━━━━━ INFORMATION SHOWN ━━━━━

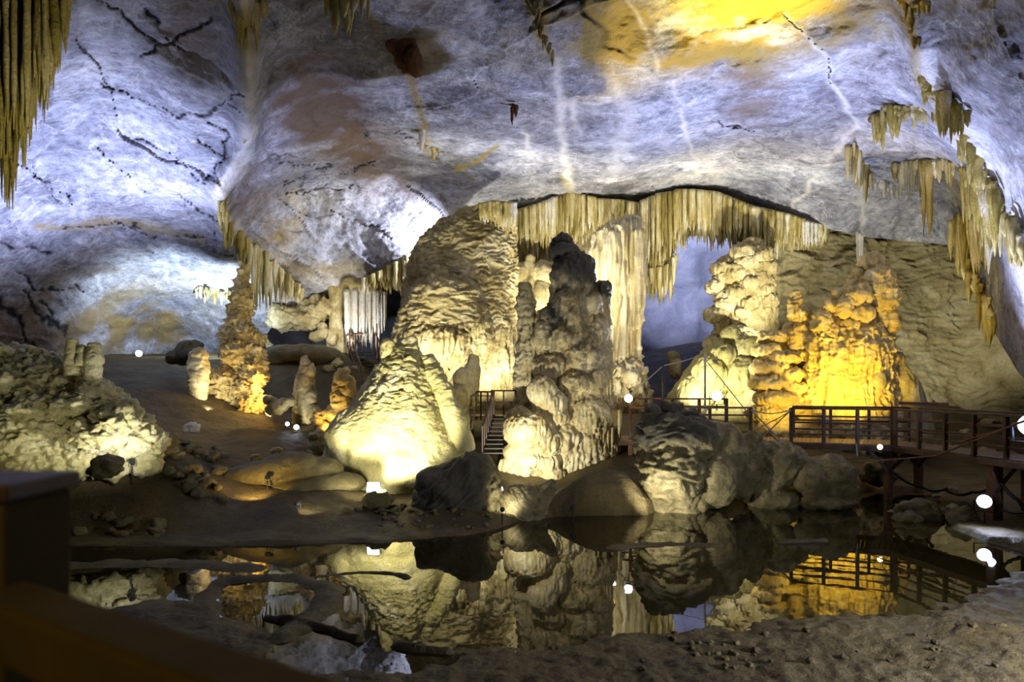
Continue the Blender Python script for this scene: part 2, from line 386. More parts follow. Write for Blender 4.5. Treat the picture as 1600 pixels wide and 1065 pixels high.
# slanting beds: thin steps in the rock
bed = (W @ np.array([.35, .25, .9], np.float32)) + .9 * fbm(W, 6., 3, 31); st = bed / 1.7; fr = st - np.floor(st)
dsp += .22 * (fr ** 6)
ln = [([(145,-5),(175,18),(215,45),(242,64)],2.4),([(222,84),(240,70),(270,63),(300,45),(330,28)],2.6),([(262,52),(275,70),(290,92)],2.),([(280,182),(320,178),(360,155),(382,150)],2.4),
 ([(158,130),(220,158),(280,182)],1.2),([(330,190),(352,202),(353,240),(335,262),(320,284)],2.4),([(210,215),(270,240),(320,287)],1.6),([(280,305),(330,335),(346,352)],1.6),([(60,278),(90,296),(122,318)],1.8),
 ([(100,355),(200,350),(250,372),(340,368)],1.3),([(36,455),(60,490),(95,515)],6),([(64,468),(100,520)],5),([(0,380),(40,388),(75,398)],4),([(560,345),(610,368)],1.5),([(440,284),(540,270),(600,247)],1.4),([(1105,188),(1180,206)],1.6),
 ([(225,18),(250,32)],3),([(0,470),(28,500),(50,540)],5),([(20,420),(60,450),(130,452)],2.5),([(430,255),(520,262)],1.2),([(445,300),(560,292)],1.2),([(150,225),(230,300)],1.2),([(355,165),(380,180)],2),
 ([(300,210),(345,245)],1.3),([(520,330),(560,345)],1.2),([(0,250),(60,275)],1.2),([(620,205),(700,240)],1),([(1225,20),(1288,84),(1300,130)],1.2)]
wq = q + np.stack([fbm(W, 1.1, 3, 41), fbm(W, 1.1, 3, 47)], 1) * 7
wqc = wq + np.stack([fbm(W, .45, 3, 43), fbm(W, .45, 3, 44)], 1) * 5; crv = np.clip(.6 + 1.2 * fbm(W, 1.3, 3, 45), .05, 1.3)
crack = np.zeros(len(q))
for pl, wd in ln:
    crack = np.maximum(crack, np.exp(-(dist_poly(wqc, pl) / (wd * .62 * (.35 + 1.1 * crv))) ** 2))
pat = np.clip(.55 + 1.1 * fbm(W, 2.6, 3, 77), 0, 1)                # fine joints, only in patches
jn = np.abs(fbm(W * np.array([.6, .45, 2.2], np.float32), 2.2, 3, 51)); jm = sstep(fbm(W, 5, 2, 61), .05, .35) * (jn < .06) * (1 - jn / .06)
crack = np.maximum(crack, .8 * jm * pat)
dsp -= .22 * crack
W = W - vd * 0 + vd * (-dsp[:, None])
att = {}
att['crack'] = np.clip(crack * 1.1, 0, 1)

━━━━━

** TASK TO CARRY OUT **
Make an exact copy of all the material, but keep the pictures out of it.

** WRITTEN ANSWER **
Continue the Blender Python script for this scene: part 2, from line 386. More parts follow. Write for Blender 4.5. Treat the picture as 1600 pixels wide and 1065 pixels high.
# slanting beds: thin steps in the rock
bed = (W @ np.array([.35, .25, .9], np.float32)) + .9 * fbm(W, 6., 3, 31); st = bed / 1.7; fr = st - np.floor(st)
dsp += .22 * (fr ** 6)
ln = [([(145,-5),(175,18),(215,45),(242,64)],2.4),([(222,84),(240,70),(270,63),(300,45),(330,28)],2.6),([(262,52),(275,70),(290,92)],2.),([(280,182),(320,178),(360,155),(382,150)],2.4),
 ([(158,130),(220,158),(280,182)],1.2),([(330,190),(352,202),(353,240),(335,262),(320,284)],2.4),([(210,215),(270,240),(320,287)],1.6),([(280,305),(330,335),(346,352)],1.6),([(60,278),(90,296),(122,318)],1.8),
 ([(100,355),(200,350),(250,372),(340,368)],1.3),([(36,455),(60,490),(95,515)],6),([(64,468),(100,520)],5),([(0,380),(40,388),(75,398)],4),([(560,345),(610,368)],1.5),([(440,284),(540,270),(600,247)],1.4),([(1105,188),(1180,206)],1.6),
 ([(225,18),(250,32)],3),([(0,470),(28,500),(50,540)],5),([(20,420),(60,450),(130,452)],2.5),([(430,255),(520,262)],1.2),([(445,300),(560,292)],1.2),([(150,225),(230,300)],1.2),([(355,165),(380,180)],2),
 ([(300,210),(345,245)],1.3),([(520,330),(560,345)],1.2),([(0,250),(60,275)],1.2),([(620,205),(700,240)],1),([(1225,20),(1288,84),(1300,130)],1.2)]
wq = q + np.stack([fbm(W, 1.1, 3, 41), fbm(W, 1.1, 3, 47)], 1) * 7
wqc = wq + np.stack([fbm(W, .45, 3, 43), fbm(W, .45, 3, 44)], 1) * 5; crv = np.clip(.6 + 1.2 * fbm(W, 1.3, 3, 45), .05, 1.3)
crack = np.zeros(len(q))
for pl, wd in ln:
    crack = np.maximum(crack, np.exp(-(dist_poly(wqc, pl) / (wd * .62 * (.35 + 1.1 * crv))) ** 2))
pat = np.clip(.55 + 1.1 * fbm(W, 2.6, 3, 77), 0, 1)                # fine joints, only in patches
jn = np.abs(fbm(W * np.array([.6, .45, 2.2], np.float32), 2.2, 3, 51)); jm = sstep(fbm(W, 5, 2, 61), .05, .35) * (jn < .06) * (1 - jn / .06)
crack = np.maximum(crack, .8 * jm * pat)
dsp -= .22 * crack
W = W - vd * 0 + vd * (-dsp[:, None])
att = {}
att['crack'] = np.clip(crack * 1.1, 0, 1)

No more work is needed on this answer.